The analysis of changes in the deposit base in the term category shows that the share of demand deposits decreased significantly during the first half of the current year and amounted to 67.7% as of the end of the period against 78.1% early in the year (without regard to the OJSC Ayil Bank the decrease was 6.0 pp). The share of short-term deposits increased from 17.1% to 21.2% due to an increase in the balance of deposits with maturity of 3 to 6 and 6 to 12 months. In addition, the succession of OJSC Ayil Bank to the banking system had a considerable effect on the long-term deposits; their share increased by 6.3 pp in the reporting period and amounted to 11.1% mostly due to an increase in the balance of deposits with 3 years maturity (without regard to the OJSC Ayil Bank the share of long-term deposits increased by 0.9 pp, up to 5.7%). As a result, the maturity of the deposit base increased by 3.3 months and amounted to 5.8 months as of the end of the reporting period. For time deposits this value increased by 6.6 months, up to 18.0 months (without regard to the OJSC Ayil Bank the increase in average maturity amounted to 1.0 month, and duration of time deposits increased by 0.6 months). Total concentration index of the deposit market decreased by 0.02 pp and amounted to 0.09, which is equivalent to the market presence of 11 banks with equal shares and indicates a low concentration.  

 

The volume of deposits attracted to the banking system in the period from January to June 2007 decreased by 18.2 % against the comparable period of the previous year and amounted to 32.4 Billion soms. Such a remarkable decrease in the total flow of deposits occurred due to a considerable decrease in personal demand deposits in foreign currency in one of the commercial banks. Without regard to the deposits of this bank, the volume of new deposits by 30.2% exceeded the volume of new deposits for the comparable period of 2006 and amounted to 28.8 Billion soms for the six months of 2007. The flow of deposits in national currency increased by 69.1% and amounted to 8.6 Billion soms, and the increment in foreign currency amounted to 18.7%, up to 20.3 Billion soms for the reporting period. 

 

Because of the remarkable decrease in the volume of new demand deposits their share in time structure of deposits flow decreased from 91.9% to 79.4% in the period from January to June 2006. The share of short-term deposits increased by 9.8 pp and amounted to 16.1%; the share of long-term deposits increased from 1.8% to 4.6%. As a result, the average maturity for new deposits increased from 1.0 month to 2.1 months in the reporting period, while the maturity of time deposits decreased from 11.8 months to 10.2 months due to the shift of the flow structure in the direction of increase in short-term deposits due to increase in 1-month and 1 to 3 months deposits. 

 

 

The interest rate for new deposits in national currency decreased by 0.1 pp compared to the period from January to June 2006 and amounted to 2.1% on average for the period. In the category of time deposits in national currency the average rate of deposits decreased by 1.6 pp, down to 6.8% in the reporting period due to increase in the volume of deposits of up to 1 month maturity. A general decrease was registered in the average rates of all deposits, except for those with 3 to 6 months maturity (Chart 5). 

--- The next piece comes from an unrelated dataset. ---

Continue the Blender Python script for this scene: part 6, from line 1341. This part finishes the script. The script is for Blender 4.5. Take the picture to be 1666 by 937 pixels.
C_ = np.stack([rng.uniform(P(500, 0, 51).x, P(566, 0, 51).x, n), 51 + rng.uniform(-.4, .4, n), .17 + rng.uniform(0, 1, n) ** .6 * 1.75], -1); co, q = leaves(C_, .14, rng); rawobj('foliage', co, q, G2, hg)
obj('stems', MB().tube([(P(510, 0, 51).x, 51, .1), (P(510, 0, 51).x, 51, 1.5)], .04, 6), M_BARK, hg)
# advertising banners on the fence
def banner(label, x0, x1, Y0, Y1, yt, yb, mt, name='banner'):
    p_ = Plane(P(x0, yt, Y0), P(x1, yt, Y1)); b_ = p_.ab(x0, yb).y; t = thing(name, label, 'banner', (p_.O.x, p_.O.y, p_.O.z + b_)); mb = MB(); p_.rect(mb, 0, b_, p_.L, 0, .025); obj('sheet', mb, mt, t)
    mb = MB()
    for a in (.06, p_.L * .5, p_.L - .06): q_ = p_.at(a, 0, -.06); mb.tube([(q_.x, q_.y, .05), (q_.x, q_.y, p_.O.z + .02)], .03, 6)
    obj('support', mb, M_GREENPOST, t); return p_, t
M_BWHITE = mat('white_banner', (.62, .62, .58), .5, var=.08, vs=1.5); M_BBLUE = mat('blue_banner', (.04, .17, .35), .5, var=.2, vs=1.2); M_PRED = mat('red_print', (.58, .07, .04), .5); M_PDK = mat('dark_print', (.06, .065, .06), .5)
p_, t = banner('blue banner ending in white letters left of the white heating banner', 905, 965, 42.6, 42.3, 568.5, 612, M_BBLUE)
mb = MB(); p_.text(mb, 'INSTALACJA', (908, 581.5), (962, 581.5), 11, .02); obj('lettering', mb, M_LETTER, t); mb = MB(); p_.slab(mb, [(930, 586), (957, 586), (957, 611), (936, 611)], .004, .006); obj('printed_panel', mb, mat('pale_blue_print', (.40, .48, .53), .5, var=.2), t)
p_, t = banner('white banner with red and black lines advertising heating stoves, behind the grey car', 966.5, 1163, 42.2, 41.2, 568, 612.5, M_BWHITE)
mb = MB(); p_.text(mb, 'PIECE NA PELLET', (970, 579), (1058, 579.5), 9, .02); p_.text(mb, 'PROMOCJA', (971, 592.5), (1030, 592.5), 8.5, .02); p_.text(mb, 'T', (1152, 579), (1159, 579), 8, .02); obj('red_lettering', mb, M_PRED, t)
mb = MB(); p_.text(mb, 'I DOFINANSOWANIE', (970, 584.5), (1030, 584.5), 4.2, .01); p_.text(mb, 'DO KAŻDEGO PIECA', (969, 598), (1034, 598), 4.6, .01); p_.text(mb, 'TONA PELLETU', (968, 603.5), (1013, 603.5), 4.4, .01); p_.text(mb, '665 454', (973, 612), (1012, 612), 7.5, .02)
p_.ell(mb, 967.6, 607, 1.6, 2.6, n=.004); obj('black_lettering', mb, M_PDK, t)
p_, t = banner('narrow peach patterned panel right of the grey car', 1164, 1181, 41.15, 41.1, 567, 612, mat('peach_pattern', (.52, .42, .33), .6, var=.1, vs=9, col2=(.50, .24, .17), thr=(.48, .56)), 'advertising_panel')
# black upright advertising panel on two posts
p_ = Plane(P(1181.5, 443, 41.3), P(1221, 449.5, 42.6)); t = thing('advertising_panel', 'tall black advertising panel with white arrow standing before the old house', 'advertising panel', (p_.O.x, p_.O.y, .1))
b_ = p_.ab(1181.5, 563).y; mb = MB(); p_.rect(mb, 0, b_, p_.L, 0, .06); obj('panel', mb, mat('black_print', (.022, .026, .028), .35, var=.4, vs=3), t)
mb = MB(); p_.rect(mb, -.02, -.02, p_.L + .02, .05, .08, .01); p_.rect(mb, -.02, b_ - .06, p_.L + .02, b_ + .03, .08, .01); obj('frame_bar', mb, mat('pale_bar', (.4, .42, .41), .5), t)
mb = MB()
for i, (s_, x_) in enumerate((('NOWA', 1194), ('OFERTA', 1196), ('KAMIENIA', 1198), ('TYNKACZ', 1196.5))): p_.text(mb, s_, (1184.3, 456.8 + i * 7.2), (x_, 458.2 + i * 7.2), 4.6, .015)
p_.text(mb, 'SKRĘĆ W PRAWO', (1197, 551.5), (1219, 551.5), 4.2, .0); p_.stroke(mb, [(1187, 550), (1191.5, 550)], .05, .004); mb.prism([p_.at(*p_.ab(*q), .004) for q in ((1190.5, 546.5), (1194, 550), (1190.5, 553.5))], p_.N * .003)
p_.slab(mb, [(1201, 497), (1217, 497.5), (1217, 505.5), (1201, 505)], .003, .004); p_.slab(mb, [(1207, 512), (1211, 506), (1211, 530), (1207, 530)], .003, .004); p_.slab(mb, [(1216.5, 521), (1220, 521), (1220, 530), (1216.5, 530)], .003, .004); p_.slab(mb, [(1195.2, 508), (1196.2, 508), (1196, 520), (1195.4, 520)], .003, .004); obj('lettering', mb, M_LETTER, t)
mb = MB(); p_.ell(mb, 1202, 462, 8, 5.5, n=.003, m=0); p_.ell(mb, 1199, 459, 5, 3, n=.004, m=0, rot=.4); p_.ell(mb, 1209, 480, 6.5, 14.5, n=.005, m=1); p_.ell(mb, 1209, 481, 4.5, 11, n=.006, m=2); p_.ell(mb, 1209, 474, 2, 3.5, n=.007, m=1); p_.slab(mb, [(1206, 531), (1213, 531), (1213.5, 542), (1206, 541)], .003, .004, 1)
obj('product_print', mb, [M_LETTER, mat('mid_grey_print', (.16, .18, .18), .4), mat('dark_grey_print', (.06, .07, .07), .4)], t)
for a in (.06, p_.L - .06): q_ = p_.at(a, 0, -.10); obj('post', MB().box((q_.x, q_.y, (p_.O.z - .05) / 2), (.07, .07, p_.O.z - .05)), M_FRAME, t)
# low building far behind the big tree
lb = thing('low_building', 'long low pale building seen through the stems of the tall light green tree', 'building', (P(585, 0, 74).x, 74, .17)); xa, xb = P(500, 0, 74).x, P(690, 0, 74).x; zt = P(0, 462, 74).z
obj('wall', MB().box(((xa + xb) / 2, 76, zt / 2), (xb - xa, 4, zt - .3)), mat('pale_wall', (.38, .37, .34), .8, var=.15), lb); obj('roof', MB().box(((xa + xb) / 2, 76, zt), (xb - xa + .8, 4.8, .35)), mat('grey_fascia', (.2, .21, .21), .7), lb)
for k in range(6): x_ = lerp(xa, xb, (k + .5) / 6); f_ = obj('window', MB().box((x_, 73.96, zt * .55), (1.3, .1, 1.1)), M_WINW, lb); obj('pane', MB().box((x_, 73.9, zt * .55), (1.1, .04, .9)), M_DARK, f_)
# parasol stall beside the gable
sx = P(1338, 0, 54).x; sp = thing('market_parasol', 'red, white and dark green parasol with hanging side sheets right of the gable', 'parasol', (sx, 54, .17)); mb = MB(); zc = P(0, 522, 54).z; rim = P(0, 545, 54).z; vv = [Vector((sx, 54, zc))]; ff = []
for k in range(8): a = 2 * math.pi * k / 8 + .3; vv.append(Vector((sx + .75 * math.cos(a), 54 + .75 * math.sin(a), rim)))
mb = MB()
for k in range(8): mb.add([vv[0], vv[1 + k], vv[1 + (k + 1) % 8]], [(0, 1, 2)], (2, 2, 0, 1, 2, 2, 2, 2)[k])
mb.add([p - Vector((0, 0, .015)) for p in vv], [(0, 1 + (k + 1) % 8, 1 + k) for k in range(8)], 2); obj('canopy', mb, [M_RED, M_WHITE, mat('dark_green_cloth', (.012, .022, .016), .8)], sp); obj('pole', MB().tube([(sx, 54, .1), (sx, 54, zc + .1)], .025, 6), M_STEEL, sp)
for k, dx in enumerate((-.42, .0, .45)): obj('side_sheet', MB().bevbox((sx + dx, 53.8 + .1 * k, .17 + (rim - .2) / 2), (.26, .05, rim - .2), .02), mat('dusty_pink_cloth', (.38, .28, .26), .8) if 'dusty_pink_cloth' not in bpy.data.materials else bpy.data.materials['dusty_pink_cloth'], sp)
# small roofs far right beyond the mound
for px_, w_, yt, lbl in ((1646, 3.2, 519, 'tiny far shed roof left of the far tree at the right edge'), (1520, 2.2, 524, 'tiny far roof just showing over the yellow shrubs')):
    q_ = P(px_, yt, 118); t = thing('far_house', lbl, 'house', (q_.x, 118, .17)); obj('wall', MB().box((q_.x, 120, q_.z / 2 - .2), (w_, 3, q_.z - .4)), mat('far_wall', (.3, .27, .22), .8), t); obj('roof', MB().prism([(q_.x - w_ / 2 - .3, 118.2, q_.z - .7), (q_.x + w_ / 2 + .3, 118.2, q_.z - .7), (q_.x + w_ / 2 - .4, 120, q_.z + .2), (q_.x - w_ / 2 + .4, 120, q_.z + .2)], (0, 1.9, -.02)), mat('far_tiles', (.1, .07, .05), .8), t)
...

The average rates for time deposits decreased in 12 banks against the comparable period of 2006, while in 6 banks the rates increased. 

 

A real rate for time deposits in national currency amounted to 3.4% on average for the period, which was by 1.2 pp higher than the rate for the comparable period of the previous year. Increase in the real value of these deposits was due to a decrease in the inflation rate (year-on-year). 

The rate for new deposits in foreign currency increased by 0.3 pp during H1 2007 and amounted to 0.7%. Such increase in the rate was due to a decrease in the flow of demand deposits in foreign currency (Chart 6). Weighted average rate for time deposits in foreign currency was subjected to considerable fluctuations during the reporting period; it decreased by 0.5 pp against the comparable period of 2006 and amounted to 4.6%. It was mostly caused by an increase in the volume of short-term deposits, and, to some extent, by a decrease in the interest rates of long-term deposits. 

The average rates for new time deposits in foreign currency decreased in 9 banks; the rates increased in 10 banks.